I have 0.4.35 OMV. I am serving linux based filesystems from a 2TB(formatted) RAID10 (underpinning LVM) made up of 4x1TB drives. Everything there works fine. (Indeed I find it quite impressive, speed wise, running on a repurposed D510)
I also have three flash based (SSD/SDHC) filesystems. Two of these are VFAT type filesystems, and as you know, linux permissions do not work correctly on VFAT filesystems. The best fix seems to be (Ref: https://www.kernel.org/doc/Doc…tion/filesystems/vfat.txt ) to set the UID and/or GID and/or UMASK of the filesystem at mount time. I have verified that this does indeed work. (By work here I mean that the desired user, which is a configured OMV user, can write to the share mounted via CIFS).

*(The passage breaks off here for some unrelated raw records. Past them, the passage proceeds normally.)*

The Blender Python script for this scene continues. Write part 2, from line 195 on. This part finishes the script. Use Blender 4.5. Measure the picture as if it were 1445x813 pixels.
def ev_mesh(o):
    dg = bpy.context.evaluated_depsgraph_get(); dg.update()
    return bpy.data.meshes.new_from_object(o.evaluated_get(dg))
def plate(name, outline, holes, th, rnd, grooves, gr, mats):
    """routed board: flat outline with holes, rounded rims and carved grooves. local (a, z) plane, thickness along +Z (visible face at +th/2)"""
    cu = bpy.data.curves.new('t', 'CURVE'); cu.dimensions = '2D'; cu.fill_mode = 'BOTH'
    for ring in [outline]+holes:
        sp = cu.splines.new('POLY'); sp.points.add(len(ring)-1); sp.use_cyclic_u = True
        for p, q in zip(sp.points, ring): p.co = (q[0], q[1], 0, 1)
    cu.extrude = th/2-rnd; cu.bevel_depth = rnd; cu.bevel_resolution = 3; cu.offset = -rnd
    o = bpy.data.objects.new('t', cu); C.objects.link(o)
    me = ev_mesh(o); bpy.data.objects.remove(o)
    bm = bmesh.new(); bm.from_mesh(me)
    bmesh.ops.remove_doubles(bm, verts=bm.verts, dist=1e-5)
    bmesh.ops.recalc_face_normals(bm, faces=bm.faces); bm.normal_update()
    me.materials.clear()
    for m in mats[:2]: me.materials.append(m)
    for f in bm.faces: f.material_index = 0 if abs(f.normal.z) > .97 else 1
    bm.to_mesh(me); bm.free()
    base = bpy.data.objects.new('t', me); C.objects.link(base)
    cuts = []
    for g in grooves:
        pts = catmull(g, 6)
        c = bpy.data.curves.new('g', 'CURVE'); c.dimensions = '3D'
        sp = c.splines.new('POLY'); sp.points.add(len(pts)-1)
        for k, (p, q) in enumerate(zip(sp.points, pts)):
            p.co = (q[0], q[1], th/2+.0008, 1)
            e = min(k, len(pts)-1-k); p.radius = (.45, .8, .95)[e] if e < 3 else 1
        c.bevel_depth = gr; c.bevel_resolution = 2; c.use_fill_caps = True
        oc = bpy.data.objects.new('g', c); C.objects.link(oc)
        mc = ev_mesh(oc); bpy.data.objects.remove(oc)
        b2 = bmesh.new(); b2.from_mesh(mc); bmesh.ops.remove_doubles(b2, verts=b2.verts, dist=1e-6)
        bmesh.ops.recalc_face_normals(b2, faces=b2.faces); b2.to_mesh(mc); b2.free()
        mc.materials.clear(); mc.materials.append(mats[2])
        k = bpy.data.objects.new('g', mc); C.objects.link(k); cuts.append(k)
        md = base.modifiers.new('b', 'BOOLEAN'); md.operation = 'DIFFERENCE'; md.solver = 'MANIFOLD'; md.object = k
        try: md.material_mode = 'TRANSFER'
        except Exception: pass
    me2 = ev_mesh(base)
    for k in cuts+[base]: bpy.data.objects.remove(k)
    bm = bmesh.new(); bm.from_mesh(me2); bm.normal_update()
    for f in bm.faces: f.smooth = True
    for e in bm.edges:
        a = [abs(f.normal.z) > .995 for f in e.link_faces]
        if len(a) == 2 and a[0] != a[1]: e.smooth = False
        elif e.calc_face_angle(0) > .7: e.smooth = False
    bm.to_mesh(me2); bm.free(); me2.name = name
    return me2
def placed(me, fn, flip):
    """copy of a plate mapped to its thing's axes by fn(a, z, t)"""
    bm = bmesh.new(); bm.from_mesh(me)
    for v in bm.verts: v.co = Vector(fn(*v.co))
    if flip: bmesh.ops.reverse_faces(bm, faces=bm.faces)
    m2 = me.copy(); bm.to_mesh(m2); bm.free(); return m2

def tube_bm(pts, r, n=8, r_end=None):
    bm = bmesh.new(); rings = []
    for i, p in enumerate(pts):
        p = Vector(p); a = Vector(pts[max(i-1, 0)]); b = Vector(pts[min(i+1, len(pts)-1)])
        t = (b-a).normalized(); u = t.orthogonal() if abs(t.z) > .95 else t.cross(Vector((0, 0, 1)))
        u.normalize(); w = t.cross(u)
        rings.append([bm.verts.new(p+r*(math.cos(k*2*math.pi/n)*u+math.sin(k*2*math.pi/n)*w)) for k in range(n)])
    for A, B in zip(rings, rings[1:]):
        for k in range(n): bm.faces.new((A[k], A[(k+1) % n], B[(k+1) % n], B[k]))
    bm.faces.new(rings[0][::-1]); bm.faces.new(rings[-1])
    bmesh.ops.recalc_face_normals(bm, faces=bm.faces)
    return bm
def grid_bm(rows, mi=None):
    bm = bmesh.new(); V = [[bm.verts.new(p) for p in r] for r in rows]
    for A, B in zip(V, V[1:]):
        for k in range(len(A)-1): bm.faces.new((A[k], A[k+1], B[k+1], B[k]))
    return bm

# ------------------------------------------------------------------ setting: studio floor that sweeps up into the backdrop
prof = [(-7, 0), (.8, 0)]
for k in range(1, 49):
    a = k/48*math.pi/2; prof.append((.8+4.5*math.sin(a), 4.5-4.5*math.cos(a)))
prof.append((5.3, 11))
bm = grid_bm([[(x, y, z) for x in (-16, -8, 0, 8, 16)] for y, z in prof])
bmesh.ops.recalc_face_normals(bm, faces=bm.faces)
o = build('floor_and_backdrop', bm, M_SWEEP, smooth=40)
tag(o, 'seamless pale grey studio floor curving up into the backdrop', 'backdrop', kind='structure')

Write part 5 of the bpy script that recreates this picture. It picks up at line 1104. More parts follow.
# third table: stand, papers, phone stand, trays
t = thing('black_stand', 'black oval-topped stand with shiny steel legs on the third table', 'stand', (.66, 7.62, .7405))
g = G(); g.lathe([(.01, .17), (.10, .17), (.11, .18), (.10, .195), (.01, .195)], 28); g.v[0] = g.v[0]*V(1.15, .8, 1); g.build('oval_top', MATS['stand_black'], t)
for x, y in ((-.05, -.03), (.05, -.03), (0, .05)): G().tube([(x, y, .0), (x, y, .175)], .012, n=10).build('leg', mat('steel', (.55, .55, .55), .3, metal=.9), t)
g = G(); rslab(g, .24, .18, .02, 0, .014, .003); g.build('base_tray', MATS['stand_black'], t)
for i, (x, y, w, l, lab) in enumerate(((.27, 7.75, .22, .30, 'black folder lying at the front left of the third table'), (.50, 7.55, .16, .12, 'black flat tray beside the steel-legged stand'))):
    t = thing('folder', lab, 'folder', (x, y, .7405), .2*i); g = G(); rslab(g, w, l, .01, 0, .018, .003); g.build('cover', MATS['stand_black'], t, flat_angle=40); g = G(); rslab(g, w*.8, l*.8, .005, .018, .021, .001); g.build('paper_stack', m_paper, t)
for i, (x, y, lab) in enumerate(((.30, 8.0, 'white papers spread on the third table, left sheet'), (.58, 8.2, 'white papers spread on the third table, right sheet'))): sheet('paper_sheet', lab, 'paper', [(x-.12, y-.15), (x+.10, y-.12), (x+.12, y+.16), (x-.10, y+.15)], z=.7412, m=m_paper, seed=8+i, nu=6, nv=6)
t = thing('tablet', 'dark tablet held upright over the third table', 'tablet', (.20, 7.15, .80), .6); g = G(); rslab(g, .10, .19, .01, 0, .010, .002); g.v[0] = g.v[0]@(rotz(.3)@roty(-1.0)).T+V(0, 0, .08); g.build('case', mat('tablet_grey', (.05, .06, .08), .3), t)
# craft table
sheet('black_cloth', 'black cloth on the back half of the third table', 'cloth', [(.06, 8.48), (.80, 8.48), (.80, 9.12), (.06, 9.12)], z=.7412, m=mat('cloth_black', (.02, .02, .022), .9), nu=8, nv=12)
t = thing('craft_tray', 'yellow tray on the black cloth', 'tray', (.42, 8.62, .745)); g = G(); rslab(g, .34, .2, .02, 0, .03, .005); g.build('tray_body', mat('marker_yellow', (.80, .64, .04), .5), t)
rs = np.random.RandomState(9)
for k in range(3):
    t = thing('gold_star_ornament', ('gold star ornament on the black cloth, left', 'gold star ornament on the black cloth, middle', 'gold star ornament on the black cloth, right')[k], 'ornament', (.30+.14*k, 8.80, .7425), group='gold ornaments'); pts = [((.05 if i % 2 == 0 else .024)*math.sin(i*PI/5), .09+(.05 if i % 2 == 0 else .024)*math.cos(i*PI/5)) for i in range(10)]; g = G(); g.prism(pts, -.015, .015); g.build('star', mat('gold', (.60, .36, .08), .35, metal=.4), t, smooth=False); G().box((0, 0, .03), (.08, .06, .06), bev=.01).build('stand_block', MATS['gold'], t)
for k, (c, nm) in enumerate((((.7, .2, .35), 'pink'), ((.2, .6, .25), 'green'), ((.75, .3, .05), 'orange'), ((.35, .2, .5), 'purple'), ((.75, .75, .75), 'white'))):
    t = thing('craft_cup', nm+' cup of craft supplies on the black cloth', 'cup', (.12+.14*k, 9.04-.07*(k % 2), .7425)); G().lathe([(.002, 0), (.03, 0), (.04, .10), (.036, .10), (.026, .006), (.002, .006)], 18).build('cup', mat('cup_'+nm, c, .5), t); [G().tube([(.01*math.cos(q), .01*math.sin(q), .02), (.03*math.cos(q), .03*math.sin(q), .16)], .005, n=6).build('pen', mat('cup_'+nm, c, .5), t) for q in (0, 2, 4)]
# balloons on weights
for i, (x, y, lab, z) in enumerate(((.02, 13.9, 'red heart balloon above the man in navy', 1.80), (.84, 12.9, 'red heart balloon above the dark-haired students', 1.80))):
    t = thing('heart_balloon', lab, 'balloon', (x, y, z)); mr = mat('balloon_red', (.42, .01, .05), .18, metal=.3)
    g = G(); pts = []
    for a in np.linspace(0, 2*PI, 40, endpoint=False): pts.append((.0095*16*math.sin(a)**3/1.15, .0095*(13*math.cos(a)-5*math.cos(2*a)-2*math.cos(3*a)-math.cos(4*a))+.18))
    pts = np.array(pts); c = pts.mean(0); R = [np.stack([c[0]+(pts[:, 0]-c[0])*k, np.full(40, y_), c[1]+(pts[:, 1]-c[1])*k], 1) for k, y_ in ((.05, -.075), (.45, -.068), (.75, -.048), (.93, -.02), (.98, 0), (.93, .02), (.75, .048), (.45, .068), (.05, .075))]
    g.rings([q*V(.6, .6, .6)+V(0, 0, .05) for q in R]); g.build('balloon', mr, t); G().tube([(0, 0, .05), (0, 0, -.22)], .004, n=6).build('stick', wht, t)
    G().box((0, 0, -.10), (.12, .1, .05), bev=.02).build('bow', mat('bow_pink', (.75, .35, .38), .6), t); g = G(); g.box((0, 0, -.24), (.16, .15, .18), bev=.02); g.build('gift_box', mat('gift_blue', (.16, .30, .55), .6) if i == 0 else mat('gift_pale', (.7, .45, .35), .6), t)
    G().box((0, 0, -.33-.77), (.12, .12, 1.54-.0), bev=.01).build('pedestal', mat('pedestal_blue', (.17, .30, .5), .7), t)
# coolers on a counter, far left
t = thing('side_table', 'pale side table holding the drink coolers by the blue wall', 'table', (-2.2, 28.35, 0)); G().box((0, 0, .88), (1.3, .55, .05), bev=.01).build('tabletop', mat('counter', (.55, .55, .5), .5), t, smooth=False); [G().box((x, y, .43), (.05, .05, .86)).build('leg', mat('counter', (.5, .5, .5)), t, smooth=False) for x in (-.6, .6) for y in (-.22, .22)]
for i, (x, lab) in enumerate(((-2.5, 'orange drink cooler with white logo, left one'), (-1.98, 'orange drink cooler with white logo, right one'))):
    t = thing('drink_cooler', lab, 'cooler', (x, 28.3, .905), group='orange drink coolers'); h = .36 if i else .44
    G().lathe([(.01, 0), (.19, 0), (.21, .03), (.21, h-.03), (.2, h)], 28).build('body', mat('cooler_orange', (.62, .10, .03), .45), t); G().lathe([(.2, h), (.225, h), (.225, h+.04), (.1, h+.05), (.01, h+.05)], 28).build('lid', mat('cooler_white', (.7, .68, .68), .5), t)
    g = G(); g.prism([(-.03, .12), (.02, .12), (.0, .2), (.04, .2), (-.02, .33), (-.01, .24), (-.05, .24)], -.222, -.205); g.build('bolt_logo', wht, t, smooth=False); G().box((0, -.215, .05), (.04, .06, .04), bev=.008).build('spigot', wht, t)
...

The problem is that OMV creates the entry in /etc/fstab to look like this:
/dev/disk/by-uuid/C7E4-004C /media/C7E4-004C vfat defaults,nofail 0 2
and I need it to look like this:
/dev/disk/by-uuid/C7E4-004C /media/C7E4-004C vfat defaults,gid=100,umask=002,nofail 0 2
This would not be a problem if OMV would leave the entry alone once I get it the way I need it, however it appears that when my OMV box reboots that the filesystem mount entries are recreated.
This suggests to me that the best solution would be to alter the OMV UI and add an "Edit" function for vfat filesytems. This would then allow the user to optionally specify the UID, GID and MASK options for the mount entry in fstab. If nothing were specified, then the current "default" entry would be created.
A second alternative would be to alter the OMV code so that it did not alter vfat entries in /etc/fstab that contain any of these options.
There may be a third alternative that involves some durable configuration changes (that is, they survive a reboot) that can be done from the GUI or the command line that I am unaware of.
I welcome suggestions as to the third alternative (custom startup script that replaces fstab - probably *NOT* a good idea) or the likelihood of this being fixed in OMV code.
Note that when I say "OMV code" here I am lumping in the underlying kernel, drivers, etc with the ACTUAL omv code. I would welcome a fix at any of these points.